Reproduce the lines exactly, beginning with the line that has "Model this scene" and ending with the line that has "from mathutils import". Images are left out.

- [Given data]:
____________

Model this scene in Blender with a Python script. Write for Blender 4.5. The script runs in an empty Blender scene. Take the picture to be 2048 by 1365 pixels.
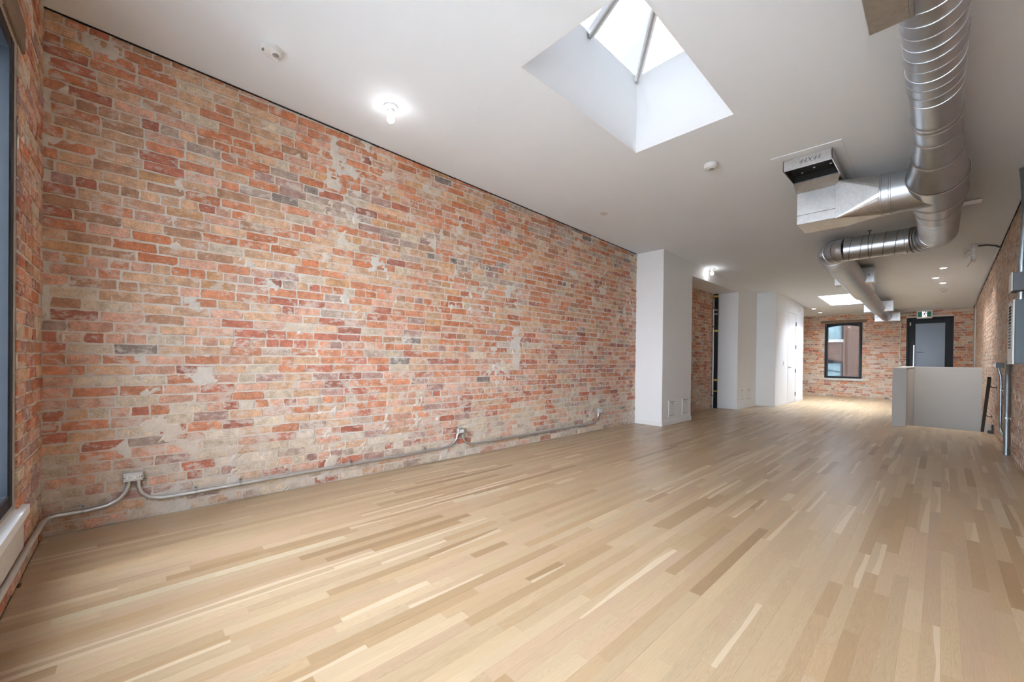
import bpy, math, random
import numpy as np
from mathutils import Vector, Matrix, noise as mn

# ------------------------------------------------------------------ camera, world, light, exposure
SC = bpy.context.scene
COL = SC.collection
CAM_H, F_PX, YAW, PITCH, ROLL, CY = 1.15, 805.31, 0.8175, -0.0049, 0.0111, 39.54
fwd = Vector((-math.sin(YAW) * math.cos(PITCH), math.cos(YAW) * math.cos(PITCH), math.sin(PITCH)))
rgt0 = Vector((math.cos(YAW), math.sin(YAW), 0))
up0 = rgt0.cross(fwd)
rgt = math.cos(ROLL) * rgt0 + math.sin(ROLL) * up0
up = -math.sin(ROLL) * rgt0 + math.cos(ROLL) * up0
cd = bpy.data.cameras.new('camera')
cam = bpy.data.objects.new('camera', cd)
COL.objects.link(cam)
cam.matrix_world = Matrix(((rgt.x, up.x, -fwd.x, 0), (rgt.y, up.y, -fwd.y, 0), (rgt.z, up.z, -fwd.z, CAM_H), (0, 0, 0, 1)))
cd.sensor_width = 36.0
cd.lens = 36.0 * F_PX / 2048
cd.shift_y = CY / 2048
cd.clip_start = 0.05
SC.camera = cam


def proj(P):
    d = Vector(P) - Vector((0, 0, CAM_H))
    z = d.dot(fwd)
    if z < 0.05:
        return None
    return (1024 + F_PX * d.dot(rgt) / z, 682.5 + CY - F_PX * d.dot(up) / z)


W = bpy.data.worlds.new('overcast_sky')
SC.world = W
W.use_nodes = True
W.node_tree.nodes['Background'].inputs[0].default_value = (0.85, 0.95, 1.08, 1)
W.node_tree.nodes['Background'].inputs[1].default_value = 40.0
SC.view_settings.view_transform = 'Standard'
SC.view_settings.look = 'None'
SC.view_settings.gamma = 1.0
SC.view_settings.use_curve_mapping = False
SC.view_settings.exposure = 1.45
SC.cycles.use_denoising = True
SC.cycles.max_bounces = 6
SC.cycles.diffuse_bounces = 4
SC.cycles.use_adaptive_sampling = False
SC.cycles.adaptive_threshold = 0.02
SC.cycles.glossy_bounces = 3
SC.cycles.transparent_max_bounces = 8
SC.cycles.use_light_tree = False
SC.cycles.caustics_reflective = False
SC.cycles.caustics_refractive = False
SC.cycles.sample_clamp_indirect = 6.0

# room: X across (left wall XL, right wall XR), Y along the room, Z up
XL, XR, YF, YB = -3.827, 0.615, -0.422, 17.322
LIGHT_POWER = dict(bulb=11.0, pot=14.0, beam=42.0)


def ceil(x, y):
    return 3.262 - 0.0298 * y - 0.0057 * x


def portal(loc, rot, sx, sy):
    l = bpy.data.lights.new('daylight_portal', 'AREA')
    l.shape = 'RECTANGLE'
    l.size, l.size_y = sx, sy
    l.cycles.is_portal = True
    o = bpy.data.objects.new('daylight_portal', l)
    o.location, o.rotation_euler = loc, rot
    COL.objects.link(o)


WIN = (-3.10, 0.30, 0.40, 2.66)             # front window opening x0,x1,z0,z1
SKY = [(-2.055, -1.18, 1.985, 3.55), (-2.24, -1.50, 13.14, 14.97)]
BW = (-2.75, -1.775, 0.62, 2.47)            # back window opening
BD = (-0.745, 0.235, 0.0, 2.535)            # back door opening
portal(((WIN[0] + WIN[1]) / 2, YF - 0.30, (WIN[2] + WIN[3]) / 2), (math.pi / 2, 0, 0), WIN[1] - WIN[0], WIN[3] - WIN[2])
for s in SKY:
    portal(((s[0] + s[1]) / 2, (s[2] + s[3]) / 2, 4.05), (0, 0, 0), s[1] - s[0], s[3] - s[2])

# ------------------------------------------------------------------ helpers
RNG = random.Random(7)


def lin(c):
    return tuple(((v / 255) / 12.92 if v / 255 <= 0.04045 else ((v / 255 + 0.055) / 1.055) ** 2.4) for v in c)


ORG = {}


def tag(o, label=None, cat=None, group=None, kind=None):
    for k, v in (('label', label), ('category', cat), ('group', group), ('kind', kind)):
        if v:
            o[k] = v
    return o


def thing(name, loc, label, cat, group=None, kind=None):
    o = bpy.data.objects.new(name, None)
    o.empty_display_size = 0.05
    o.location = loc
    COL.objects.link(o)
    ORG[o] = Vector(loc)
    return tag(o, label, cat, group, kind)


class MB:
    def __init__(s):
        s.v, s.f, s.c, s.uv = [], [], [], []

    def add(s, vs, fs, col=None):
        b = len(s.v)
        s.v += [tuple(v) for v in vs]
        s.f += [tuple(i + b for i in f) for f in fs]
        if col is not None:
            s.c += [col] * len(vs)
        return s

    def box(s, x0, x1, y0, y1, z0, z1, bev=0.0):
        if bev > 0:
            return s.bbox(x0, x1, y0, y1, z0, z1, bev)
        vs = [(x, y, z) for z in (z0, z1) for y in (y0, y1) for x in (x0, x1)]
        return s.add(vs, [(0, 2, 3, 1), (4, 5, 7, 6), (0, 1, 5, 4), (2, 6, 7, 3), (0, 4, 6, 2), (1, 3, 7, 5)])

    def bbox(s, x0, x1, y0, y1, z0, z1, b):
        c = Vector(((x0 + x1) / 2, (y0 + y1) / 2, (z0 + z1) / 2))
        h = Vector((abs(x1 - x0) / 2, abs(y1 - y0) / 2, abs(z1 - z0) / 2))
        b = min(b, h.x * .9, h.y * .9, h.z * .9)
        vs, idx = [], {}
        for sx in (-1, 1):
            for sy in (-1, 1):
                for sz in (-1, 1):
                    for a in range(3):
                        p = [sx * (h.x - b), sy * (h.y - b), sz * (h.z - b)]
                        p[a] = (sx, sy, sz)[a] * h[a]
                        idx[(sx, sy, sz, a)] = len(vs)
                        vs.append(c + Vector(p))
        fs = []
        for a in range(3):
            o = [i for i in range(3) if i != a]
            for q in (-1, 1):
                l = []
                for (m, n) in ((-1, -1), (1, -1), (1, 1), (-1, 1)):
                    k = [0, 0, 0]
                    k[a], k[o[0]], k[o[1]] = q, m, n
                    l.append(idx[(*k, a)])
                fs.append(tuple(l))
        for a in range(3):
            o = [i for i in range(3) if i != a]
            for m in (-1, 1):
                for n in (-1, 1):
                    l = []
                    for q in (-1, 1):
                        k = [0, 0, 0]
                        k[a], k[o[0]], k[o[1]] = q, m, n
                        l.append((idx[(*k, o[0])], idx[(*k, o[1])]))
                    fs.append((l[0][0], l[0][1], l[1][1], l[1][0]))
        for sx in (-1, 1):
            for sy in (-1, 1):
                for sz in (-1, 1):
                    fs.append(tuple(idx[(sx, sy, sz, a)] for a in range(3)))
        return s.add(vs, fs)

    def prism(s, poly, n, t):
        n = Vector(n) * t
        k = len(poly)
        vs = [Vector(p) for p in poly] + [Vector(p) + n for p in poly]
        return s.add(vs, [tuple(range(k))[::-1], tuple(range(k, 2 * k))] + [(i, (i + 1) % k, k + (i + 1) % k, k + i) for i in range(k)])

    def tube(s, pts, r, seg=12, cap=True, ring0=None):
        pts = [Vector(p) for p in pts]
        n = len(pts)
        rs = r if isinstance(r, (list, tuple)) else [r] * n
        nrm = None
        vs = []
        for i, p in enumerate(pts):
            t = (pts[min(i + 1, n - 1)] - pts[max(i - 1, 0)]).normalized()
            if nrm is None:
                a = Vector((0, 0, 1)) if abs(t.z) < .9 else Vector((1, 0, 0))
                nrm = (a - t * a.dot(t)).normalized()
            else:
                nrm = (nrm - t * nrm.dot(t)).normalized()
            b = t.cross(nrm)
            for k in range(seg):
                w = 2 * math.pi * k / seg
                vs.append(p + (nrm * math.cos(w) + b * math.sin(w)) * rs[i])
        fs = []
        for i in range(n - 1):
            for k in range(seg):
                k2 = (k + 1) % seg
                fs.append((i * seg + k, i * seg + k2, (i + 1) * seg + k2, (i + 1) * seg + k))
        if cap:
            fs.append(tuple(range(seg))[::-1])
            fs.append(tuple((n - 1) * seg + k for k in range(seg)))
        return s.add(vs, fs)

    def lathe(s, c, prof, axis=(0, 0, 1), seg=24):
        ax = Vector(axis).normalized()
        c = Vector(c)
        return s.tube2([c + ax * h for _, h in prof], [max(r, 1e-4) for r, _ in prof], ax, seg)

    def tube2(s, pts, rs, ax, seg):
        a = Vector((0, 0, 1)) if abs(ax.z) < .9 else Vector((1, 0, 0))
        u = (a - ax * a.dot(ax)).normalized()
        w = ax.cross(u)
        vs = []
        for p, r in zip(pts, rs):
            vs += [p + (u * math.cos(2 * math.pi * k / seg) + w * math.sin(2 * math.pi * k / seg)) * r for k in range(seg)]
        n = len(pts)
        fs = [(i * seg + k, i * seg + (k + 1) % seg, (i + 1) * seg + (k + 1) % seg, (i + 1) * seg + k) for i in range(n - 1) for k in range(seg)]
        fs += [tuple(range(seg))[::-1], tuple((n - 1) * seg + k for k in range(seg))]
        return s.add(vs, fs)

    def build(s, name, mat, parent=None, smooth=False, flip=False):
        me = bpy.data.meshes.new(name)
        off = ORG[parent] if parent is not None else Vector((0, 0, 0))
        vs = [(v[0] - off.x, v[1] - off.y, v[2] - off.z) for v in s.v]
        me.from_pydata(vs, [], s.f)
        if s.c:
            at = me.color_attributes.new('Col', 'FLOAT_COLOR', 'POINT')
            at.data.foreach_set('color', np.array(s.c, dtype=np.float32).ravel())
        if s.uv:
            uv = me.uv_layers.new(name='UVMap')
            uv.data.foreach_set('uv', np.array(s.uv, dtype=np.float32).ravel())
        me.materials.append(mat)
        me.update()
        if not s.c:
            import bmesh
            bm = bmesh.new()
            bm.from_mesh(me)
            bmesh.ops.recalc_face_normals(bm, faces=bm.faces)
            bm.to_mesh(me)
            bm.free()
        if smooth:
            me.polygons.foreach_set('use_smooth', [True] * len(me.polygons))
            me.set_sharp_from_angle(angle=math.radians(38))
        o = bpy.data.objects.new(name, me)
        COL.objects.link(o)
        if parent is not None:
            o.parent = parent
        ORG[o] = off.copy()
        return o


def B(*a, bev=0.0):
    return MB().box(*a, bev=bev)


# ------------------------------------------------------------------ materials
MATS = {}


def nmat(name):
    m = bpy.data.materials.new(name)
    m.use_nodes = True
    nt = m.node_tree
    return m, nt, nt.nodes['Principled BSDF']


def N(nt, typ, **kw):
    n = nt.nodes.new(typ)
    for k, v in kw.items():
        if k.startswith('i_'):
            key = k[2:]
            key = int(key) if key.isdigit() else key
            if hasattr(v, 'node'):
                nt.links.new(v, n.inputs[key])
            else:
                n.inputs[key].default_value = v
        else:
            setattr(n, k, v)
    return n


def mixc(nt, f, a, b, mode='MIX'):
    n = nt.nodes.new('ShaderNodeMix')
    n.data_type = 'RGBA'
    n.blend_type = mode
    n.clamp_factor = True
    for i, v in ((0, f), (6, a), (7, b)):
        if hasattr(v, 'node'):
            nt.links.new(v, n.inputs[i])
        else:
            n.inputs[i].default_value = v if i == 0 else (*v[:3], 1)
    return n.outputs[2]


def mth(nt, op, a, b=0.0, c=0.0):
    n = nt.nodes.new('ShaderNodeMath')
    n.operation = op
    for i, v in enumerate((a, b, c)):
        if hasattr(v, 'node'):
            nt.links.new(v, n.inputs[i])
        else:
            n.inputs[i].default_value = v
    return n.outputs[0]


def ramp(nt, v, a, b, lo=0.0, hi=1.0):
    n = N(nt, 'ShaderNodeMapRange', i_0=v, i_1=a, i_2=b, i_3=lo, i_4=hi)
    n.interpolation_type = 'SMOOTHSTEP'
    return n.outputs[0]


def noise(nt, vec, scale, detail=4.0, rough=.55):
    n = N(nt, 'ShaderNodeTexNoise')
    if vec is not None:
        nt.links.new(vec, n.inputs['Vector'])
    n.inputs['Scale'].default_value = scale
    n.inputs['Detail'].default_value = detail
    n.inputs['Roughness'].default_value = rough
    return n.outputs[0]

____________

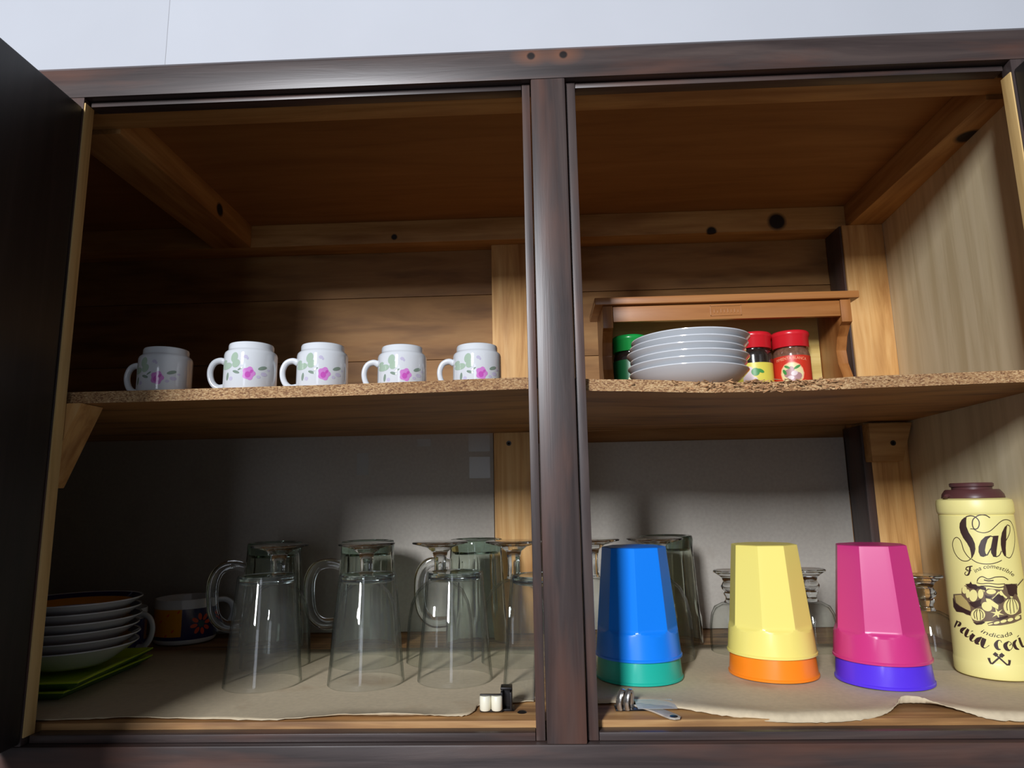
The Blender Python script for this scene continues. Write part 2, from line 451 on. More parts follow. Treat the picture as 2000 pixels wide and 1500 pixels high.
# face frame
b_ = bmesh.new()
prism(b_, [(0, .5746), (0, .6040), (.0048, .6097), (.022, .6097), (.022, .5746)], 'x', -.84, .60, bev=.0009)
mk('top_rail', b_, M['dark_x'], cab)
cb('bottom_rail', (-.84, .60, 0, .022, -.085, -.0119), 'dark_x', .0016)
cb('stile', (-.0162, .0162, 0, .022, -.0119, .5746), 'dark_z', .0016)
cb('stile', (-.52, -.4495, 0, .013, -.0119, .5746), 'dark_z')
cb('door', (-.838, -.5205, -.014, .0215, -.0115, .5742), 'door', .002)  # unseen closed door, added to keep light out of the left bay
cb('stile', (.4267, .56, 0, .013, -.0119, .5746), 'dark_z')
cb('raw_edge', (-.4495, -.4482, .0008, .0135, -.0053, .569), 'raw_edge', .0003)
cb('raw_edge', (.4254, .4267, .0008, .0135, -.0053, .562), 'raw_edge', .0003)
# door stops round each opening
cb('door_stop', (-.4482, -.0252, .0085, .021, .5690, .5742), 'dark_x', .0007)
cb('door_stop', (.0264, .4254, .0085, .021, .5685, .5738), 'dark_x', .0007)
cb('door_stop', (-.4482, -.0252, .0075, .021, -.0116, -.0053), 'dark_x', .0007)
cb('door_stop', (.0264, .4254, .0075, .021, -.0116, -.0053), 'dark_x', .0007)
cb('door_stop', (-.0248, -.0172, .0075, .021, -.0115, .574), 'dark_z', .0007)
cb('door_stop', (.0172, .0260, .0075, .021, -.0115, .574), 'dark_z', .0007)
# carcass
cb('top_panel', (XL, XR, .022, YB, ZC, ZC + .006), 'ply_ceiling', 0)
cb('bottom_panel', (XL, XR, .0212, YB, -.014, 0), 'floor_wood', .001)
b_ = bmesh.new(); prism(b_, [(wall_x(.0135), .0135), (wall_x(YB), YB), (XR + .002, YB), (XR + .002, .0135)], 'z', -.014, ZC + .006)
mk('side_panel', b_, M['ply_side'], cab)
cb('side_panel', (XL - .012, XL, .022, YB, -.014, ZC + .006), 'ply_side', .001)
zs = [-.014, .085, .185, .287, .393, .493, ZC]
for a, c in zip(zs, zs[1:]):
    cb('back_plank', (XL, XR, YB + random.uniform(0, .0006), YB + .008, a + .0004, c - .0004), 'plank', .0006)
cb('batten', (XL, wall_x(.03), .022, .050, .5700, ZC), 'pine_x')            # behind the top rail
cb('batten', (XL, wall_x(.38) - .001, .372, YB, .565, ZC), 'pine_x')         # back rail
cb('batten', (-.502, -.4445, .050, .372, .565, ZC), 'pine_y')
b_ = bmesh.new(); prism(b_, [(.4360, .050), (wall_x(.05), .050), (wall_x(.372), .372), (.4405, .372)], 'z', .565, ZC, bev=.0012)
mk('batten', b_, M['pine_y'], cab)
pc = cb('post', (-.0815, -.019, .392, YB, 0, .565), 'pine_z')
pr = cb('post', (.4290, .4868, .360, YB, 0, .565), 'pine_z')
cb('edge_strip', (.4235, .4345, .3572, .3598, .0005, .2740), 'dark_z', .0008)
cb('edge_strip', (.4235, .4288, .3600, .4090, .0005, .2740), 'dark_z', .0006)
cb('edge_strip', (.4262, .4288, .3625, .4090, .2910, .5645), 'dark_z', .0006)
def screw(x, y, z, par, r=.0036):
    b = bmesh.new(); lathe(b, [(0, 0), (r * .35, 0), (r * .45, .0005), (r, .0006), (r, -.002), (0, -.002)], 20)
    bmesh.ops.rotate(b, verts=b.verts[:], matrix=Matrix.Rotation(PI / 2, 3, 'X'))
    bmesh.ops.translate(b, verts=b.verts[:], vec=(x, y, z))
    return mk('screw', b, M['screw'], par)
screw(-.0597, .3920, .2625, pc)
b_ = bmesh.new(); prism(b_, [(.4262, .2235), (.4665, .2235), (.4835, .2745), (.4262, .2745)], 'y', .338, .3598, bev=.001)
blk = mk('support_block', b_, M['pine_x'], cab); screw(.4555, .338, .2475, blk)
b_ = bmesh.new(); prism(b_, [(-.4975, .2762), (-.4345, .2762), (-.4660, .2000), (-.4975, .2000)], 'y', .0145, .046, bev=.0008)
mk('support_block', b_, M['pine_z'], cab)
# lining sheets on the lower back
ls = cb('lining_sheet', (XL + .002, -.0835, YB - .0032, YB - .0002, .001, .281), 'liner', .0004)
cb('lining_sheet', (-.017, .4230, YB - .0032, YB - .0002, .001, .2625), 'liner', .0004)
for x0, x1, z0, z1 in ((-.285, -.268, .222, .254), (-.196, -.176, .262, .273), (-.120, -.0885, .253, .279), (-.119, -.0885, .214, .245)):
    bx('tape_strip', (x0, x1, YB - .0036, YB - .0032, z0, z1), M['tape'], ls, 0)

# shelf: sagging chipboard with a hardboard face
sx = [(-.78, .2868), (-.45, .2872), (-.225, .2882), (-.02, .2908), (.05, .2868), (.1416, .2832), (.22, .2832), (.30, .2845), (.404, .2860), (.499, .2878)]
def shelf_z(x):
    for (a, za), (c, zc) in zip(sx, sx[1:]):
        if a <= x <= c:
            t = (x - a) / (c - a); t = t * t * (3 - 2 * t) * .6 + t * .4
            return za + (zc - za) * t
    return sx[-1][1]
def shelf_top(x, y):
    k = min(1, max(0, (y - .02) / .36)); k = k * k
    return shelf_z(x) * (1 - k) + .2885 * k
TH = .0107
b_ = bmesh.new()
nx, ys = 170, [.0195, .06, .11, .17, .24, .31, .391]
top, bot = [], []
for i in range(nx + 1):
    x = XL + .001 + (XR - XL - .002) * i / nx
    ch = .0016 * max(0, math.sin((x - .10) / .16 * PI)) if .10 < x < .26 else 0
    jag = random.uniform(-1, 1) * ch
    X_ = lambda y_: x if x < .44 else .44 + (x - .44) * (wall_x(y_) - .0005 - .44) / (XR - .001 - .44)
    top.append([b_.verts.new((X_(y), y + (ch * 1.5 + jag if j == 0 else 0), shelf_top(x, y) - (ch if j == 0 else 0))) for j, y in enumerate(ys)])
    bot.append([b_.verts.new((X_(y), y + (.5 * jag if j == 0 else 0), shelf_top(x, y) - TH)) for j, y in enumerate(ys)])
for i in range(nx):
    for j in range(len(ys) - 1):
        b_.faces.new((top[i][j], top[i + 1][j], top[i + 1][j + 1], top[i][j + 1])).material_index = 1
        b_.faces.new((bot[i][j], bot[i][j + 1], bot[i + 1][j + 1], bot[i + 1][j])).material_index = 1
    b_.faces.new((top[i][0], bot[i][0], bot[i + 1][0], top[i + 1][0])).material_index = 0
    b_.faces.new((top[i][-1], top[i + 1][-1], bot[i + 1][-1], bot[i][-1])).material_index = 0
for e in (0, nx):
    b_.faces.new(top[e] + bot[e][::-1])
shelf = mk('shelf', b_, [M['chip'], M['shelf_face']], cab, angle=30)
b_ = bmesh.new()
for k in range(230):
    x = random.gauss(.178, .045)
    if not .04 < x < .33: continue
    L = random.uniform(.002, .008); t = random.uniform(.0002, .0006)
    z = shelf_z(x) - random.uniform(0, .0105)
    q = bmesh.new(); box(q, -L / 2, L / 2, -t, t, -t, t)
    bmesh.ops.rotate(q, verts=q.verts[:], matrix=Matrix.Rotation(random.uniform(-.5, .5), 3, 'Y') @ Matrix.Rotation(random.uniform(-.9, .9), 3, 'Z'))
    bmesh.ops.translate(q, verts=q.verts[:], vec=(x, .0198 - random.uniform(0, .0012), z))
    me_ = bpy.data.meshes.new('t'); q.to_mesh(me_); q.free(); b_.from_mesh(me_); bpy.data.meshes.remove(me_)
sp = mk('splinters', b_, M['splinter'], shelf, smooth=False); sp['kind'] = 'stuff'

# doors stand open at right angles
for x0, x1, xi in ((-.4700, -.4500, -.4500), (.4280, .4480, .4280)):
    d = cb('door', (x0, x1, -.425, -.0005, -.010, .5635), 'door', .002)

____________

- [Written solution]:
Model this scene in Blender with a Python script. Write for Blender 4.5. The script runs in an empty Blender scene. Take the picture to be 2048 by 1365 pixels.
import bpy, math, random
import numpy as np
from mathutils import Vector, Matrix, noise as mn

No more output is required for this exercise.